▸ **What you need to do**: Search the data for the string "pixels" and gather each line it is in.

▸ **Data shown**:
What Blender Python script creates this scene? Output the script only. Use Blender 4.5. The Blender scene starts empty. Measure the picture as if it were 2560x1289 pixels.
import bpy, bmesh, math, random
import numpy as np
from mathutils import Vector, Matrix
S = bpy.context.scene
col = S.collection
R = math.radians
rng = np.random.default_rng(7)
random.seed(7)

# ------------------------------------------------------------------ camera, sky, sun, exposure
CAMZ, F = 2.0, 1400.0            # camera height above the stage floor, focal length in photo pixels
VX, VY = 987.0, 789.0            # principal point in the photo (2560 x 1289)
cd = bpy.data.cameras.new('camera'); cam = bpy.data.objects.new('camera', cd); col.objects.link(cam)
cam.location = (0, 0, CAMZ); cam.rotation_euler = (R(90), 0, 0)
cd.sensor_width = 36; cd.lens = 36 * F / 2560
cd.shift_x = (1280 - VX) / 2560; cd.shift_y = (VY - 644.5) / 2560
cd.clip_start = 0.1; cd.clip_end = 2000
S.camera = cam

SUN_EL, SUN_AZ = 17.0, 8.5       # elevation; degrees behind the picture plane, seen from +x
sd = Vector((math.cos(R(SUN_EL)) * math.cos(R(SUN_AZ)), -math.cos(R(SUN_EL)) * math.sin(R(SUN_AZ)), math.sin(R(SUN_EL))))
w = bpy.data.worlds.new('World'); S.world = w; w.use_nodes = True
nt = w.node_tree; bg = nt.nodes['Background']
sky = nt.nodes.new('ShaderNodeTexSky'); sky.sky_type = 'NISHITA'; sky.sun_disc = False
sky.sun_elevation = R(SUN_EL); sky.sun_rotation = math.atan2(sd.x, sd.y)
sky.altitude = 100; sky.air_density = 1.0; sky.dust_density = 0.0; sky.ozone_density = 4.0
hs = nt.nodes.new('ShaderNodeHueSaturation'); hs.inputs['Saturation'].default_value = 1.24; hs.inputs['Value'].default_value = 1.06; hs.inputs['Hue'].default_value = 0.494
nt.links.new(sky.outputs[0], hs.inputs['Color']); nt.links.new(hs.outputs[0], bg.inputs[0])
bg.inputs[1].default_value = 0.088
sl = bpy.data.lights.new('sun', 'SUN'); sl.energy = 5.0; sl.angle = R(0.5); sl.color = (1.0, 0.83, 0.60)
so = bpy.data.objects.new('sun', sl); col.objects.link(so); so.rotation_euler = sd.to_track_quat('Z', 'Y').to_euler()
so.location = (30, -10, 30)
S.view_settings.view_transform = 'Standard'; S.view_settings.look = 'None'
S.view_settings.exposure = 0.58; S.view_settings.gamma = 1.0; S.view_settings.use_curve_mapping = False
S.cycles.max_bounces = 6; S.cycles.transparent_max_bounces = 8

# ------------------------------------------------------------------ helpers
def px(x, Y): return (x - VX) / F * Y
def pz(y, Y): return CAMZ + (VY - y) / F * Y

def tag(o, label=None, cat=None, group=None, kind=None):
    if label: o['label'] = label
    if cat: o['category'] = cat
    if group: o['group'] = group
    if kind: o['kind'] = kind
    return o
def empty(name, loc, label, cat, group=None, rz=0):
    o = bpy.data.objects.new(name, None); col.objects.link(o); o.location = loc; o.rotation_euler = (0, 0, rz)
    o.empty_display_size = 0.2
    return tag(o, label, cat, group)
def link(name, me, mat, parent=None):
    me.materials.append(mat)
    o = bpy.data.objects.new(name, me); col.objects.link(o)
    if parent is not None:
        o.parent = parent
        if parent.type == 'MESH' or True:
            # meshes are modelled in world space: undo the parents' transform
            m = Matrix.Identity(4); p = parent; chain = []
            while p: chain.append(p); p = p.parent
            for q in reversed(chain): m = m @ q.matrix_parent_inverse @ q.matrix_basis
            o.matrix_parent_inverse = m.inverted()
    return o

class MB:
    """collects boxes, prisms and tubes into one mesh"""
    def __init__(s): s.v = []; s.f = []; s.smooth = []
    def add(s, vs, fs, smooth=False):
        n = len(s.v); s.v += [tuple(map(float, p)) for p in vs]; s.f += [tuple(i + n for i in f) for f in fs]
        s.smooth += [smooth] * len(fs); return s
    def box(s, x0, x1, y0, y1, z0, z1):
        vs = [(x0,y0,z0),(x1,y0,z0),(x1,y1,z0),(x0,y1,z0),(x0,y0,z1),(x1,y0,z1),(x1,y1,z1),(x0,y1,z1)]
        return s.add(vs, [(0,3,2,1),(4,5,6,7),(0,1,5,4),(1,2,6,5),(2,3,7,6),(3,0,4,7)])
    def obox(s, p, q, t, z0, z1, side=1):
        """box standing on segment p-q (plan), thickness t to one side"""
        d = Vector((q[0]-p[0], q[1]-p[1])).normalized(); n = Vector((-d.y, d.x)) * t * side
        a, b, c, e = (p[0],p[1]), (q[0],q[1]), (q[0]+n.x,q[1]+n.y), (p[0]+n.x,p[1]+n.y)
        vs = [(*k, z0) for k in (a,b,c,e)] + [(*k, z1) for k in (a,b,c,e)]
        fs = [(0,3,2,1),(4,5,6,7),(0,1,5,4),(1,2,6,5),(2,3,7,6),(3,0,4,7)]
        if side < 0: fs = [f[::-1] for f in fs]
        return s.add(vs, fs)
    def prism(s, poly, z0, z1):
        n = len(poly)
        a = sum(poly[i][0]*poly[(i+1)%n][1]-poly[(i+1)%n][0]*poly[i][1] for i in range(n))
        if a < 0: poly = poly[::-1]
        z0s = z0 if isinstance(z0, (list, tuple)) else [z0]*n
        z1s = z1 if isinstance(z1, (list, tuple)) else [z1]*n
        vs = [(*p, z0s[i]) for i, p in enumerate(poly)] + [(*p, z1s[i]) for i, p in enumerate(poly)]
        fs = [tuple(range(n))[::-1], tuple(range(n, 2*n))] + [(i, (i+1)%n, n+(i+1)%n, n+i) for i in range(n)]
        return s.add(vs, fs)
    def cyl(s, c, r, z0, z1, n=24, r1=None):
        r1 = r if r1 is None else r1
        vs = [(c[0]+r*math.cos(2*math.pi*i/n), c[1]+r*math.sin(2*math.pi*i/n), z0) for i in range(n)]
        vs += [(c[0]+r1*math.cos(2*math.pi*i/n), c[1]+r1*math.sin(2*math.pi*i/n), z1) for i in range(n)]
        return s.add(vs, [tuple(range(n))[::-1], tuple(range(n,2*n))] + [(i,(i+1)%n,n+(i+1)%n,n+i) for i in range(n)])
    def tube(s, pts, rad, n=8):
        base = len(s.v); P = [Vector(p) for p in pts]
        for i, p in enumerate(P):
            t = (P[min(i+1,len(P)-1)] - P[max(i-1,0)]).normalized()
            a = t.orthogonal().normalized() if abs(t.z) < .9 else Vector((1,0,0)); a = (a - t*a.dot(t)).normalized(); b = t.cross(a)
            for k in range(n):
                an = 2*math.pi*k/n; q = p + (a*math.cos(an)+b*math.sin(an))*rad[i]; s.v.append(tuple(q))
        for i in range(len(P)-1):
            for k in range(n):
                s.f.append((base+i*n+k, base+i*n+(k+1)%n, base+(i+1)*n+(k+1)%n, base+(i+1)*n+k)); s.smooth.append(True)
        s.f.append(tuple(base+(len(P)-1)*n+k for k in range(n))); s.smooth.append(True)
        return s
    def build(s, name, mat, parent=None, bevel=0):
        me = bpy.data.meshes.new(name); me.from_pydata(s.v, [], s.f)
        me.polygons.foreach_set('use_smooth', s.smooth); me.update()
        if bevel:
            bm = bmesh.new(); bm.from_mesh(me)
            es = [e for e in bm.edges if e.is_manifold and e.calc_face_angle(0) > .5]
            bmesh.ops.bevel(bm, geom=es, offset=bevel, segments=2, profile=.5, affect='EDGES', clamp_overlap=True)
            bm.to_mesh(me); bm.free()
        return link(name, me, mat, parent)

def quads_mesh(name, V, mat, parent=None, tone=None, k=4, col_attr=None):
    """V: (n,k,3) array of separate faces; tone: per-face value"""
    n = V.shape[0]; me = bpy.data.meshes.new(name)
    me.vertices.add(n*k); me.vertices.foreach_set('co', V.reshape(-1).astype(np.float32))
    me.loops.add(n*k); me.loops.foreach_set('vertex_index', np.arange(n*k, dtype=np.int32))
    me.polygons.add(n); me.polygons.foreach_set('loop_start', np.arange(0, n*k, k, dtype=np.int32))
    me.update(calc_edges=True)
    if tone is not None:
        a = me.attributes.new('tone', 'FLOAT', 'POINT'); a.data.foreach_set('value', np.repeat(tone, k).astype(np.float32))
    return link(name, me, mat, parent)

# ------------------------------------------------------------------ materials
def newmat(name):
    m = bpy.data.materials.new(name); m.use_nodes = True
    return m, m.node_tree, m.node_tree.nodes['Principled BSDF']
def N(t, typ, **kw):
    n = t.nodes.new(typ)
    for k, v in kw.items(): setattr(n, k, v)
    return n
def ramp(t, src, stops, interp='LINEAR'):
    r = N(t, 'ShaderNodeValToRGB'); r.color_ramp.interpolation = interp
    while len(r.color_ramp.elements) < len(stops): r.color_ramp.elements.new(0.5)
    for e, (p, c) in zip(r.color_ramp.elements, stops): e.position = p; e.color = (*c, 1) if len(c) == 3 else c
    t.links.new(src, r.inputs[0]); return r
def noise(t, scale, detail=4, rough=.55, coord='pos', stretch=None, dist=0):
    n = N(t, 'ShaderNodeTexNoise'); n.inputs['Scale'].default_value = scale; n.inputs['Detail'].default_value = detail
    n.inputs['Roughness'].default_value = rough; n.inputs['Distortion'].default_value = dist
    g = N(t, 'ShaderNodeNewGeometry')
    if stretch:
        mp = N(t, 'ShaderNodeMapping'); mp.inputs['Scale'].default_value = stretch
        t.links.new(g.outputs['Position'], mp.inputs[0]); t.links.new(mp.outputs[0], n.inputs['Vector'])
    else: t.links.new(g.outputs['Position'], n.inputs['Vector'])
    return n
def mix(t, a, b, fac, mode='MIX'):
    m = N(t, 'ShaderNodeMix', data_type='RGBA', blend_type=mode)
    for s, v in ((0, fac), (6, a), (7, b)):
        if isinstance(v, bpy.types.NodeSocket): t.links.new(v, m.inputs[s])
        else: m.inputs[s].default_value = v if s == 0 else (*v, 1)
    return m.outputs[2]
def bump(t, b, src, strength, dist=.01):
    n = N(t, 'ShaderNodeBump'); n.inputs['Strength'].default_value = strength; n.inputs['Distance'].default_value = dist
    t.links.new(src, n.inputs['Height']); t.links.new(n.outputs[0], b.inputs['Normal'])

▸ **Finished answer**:
What Blender Python script creates this scene? Output the script only. Use Blender 4.5. The Blender scene starts empty. Measure the picture as if it were 2560x1289 pixels.
CAMZ, F = 2.0, 1400.0            # camera height above the stage floor, focal length in photo pixels